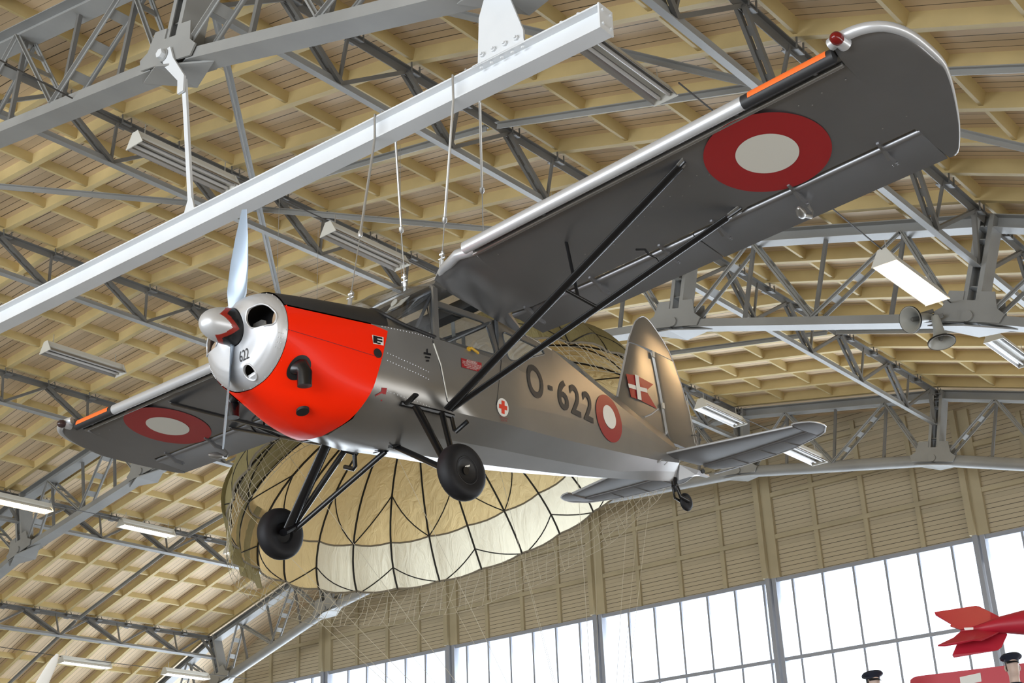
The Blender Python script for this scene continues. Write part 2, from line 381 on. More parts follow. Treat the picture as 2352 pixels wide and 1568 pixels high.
# flat ties in the roof plane ---------------------------------------------------
def tie(name, p, q, label, wd=.1, ht=.07):
    p = V(p); q = V(q); d = (q - p).normalized() * .09; p += d; q -= d; mb = MB(); mb.bar(p, q, wd, .012); mb.bar(p - V((0, 0, ht / 2)), q - V((0, 0, ht / 2)), .012, ht)
    tag(mb.build(name, M['steel'], org=tuple(p), smooth=0), label, 'roof tie', 'grey ties under the roof')
for (ya, yb, nm) in ((T1, T2, 'halfway from nearest to middle truss'), (T2, T3, 'halfway from middle to farthest truss')):
    ym = (ya + yb) / 2
    for i in range(-2 if ya > 10 else 1, 6):
        tie('cross_tie', at(AR(i, 1.3), ym), at(AR(i + 1, 1.3), ym), 'straight grey tie %s, %s' % (nm, rows[i].replace('row', 'bay').replace('right under', 'just right of')))
tie('wind_brace', at(AR(2, 1.28), T1), at(AR(4, 1.28), T2), 'long slanting grey brace, descending to the right behind the hanging wires', .09)
tie('wind_brace', at(AR(4, 1.2), T1), at(AR(2, 1.2), T2), 'long slanting grey brace passing behind the white beam down to the propeller side', .09)
tie('wind_brace', at(AR(4, 1.28), T1), at(AR(6, 1.28), T2), 'long slanting grey brace above the wing with round red marking', .09)

# end wall ---------------------------------------------------------------------
WT, WB = 7.03, 3.0                                             # heads of the window band, its lowest rail
mb = MB(); pts = [AR(I0, 1.68)] + [AR(i, 1.68) for i in range(-3, 9)]
top = [at(p, YW) for p in pts]
mb.add([at(p, YW) for p in pts] + [V((p.x, YW, WT)) for p in reversed(pts)], [tuple(range(2 * len(pts)))])
poly = [V((pts[0].x, YW, min(WT, pts[0].z)))]
mb = MB()
for a, b in zip(pts[:-1], pts[1:]):
    za, zb = max(a.z, WT), max(b.z, WT)
    if za > WT or zb > WT:
        mb.add([(a.x, YW, WT), (b.x, YW, WT), (b.x, YW, zb), (a.x, YW, za), (a.x, YW + .25, WT), (b.x, YW + .25, WT), (b.x, YW + .25, zb), (a.x, YW + .25, za)],
               [(0, 1, 2, 3), (7, 6, 5, 4), (0, 4, 5, 1), (3, 2, 6, 7)])
mb.build('wall_end', M['wallboard'], kind='structure', smooth=0)
MB().box((-46, YW, FL), (8, YW + .25, 1.2)).build('wall_end', M['plaster'], kind='structure')
cols = [-5.05 - 4.81 * k for k in range(8)]
def roofz(x):
    for i in range(I0, 8):
        if AR(i, 1.45).x <= x <= AR(i + 1, 1.45).x:
            a, b = AR(i, 1.45), AR(i + 1, 1.45); return a.z + (b.z - a.z) * (x - a.x) / (b.x - a.x)
    return 6
n = 0
for x in cols:
    if roofz(x) > WT + .2:
        n += 1; mb = MB(); mb.box((x - .13, YW - .22, WT), (x + .0, YW, roofz(x))); mb.box((x + .0, YW - .10, WT), (x + .24, YW, roofz(x))); mb.build('trim_%d' % n, M['post_cream'], kind='structure', smooth=0)
    for s in range(1, 4):
        xs = x + .06 + 1.19 * s
        if roofz(xs) > WT + .2:
            n += 1; MB().box((xs - .05, YW - .07, WT), (xs + .05, YW, roofz(xs))).build('trim_%d' % n, M['post_cream'], kind='structure', smooth=0)
for z in (7.90, 8.87, 9.84):
    for x in cols:
        a, b = x + .24, x + 4.81 - .13
        while a < b and roofz(a) < z + .2: a += .2
        while b > a and roofz(b) < z + .2: b -= .2
        if b - a > .3:
            n += 1; MB().box((a, YW - .085, z), (b, YW, z + .10)).build('trim_%d' % n, M['post_cream'], kind='structure', smooth=0)
# windows: one per wall bay
wn = 0
for x in cols:
    wn += 1; xa, xb = x + .08, x + 4.81 - .08
    mb = MB(); mb.box((x - .10, YW - .16, 1.2), (x + .0, YW + .1, WT)); mb.box((x + .035, YW - .1, 1.2), (x + .13, YW + .1, WT))
    mb.box((xa, YW - .05, WT - .09), (xb, YW + .1, WT))
    mb.box((xa, YW - .07, 5.195), (xb, YW + .1, 5.275)); mb.box((xa, YW - .05, 1.2), (xb, YW + .1, 1.3)); mb.box((xa, YW - .05, 3.3), (xb, YW + .1, 3.38))
    win = mb.build('window_%d' % wn, M['frame'], kind='structure', smooth=0)
    t0 = math.ceil((xa + 23.786) / .7398)
    for t in range(t0, t0 + 8):
        xm = -23.786 + .7398 * t
        if xa + .12 < xm < xb - .03: MB().box((xm - .024, YW - .03, 1.3), (xm + .024, YW + .03, WT - .09)).build('mullion', M['frame'], win, smooth=0)
    MB().box((xa, YW + .045, 1.25), (xb, YW + .05, WT - .02)).build('glass', M['pane'], win, smooth=0)

# white hanging beam ------------------------------------------------------------
A_, B_ = V((-16.5, 7.03, 6.395)), V((-4.62, 7.03, 6.16)); d = (B_ - A_).normalized(); up = V((-d.z, 0, d.x))
t = thing('hanging_beam', 'long white steel I-beam slung under the nearest truss, carrying the aircraft', 'beam', tuple(A_))
mb = MB(); mb.bar(A_ + up * .10, B_ + up * .10, .16, .014, up); mb.bar(A_ - up * .10, B_ - up * .10, .16, .014, up); mb.bar(A_, B_, .014, .2, up)
mb.build('i_section', M['white_steel'], t, smooth=0)
mb = MB(); mb.bar(B_ - d * .01, B_ + d * .005, .17, .22, up)
for s in (-1, 1):
    for e in (-1, 1): mb.lathe([(.013, 0), (.013, .02)], B_ + V((0, s * .05, 0)) + up * e * .06, d, 6)
mb.build('end_plate', M['white_steel'], t, smooth=0)
mb = MB()
for k in range(5):
    c = V((-5.78 + .105 * k, 7.03, 0)); c.z = A_.z + (c.x - A_.x) * d.z / d.x + .107
    for s in (-1, 1): mb.lathe([(.02, 0), (.02, .018)], c + V((0, s * .055, 0)), up, 6); mb.lathe([(.016, 0), (.016, .016)], c + V((0, s * .055, 0)) - up * .026, -up, 6)
for k in range(2):
    c = V((-4.98 + .16 * k, 7.03, 0)); c.z = A_.z + (c.x - A_.x) * d.z / d.x + .107; mb.lathe([(.018, 0), (.018, .018)], c + V((0, -.055, 0)), up, 6)
mb.build('bolt', M['white_steel'], t, smooth=0)
# hanger rod under the truss pin, bracket plate under the next pin
t = thing('hanger_rod', 'thin white hanger rod from the truss pin down to the white beam', 'hanger', (-9.45, 7.03, 6.36))
p = AR(4); mb = MB()
mb.prism([at(p, 6.83) + V(q) for q in ((-.06, 0, .06), (.10, 0, .06), (.16, 0, -.10), (.36, 0, -.40), (.36, 0, -.58), (.27, 0, -.58), (.26, 0, -.42), (.02, 0, -.14))], (0, .025, 0))
mb.lathe([(.05, -.05), (.05, .02)], at(p, 6.82), (0, 1, 0), 6)
mb.build('hanger_plate', M['white_steel'], t, smooth=0)
mb = MB(); mb.bar((-9.49, 6.87, p.z - .42), (-9.44, 7.0, 6.44), .055, .03, (0, 1, 0)); mb.build('rod', M['white_steel'], t, smooth=0)
mb = MB(); mb.prism([(-9.44 + a, 6.98, 6.365 + b) for a, b in ((-.08, 0), (.08, 0), (.06, .07), (.03, .15), (-.03, .15), (-.06, .07))], (0, .02, 0)); mb.box((-9.56, 6.96, 6.355), (-9.32, 7.1, 6.372)); mb.build('foot_plate', M['white_steel'], t, smooth=0)
p = AR(5); t = thing('hanger_bracket', 'broad white bolted bracket plate joining truss and white beam at the top', 'hanger', (-5.57, 7.03, 6.30))
mb = MB(); mb.prism([(a, 6.985, b) for a, b in ((-5.83, 6.30), (-5.36, 6.29), (-5.36, 6.42), (-5.50, 6.85), (-5.52, 7.05), (-5.68, 7.05), (-5.80, 6.75))], (0, .022, 0)); mb.box((-5.86, 6.95, 6.28), (-5.33, 7.11, 6.298)); mb.build('plate', M['white_steel'], t, smooth=0)
for k in range(4): MB().lathe([(.024, 0), (.024, .02), (.012, .021), (.012, .035)], (-5.77 + .115 * k, 6.985, 6.38 - .004 * k), (0, -1, 0), 6).build('bolt', M['white_steel'], t, smooth=0)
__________
Exercise description: Take the lines from the start of the material to the line with "red marking', .09)", both included, and transcribe them exactly without the pictures.

Full response:
The Blender Python script for this scene continues. Write part 2, from line 381 on. More parts follow. Treat the picture as 2352 pixels wide and 1568 pixels high.
# flat ties in the roof plane ---------------------------------------------------
def tie(name, p, q, label, wd=.1, ht=.07):
    p = V(p); q = V(q); d = (q - p).normalized() * .09; p += d; q -= d; mb = MB(); mb.bar(p, q, wd, .012); mb.bar(p - V((0, 0, ht / 2)), q - V((0, 0, ht / 2)), .012, ht)
    tag(mb.build(name, M['steel'], org=tuple(p), smooth=0), label, 'roof tie', 'grey ties under the roof')
for (ya, yb, nm) in ((T1, T2, 'halfway from nearest to middle truss'), (T2, T3, 'halfway from middle to farthest truss')):
    ym = (ya + yb) / 2
    for i in range(-2 if ya > 10 else 1, 6):
        tie('cross_tie', at(AR(i, 1.3), ym), at(AR(i + 1, 1.3), ym), 'straight grey tie %s, %s' % (nm, rows[i].replace('row', 'bay').replace('right under', 'just right of')))
tie('wind_brace', at(AR(2, 1.28), T1), at(AR(4, 1.28), T2), 'long slanting grey brace, descending to the right behind the hanging wires', .09)
tie('wind_brace', at(AR(4, 1.2), T1), at(AR(2, 1.2), T2), 'long slanting grey brace passing behind the white beam down to the propeller side', .09)
tie('wind_brace', at(AR(4, 1.28), T1), at(AR(6, 1.28), T2), 'long slanting grey brace above the wing with round red marking', .09)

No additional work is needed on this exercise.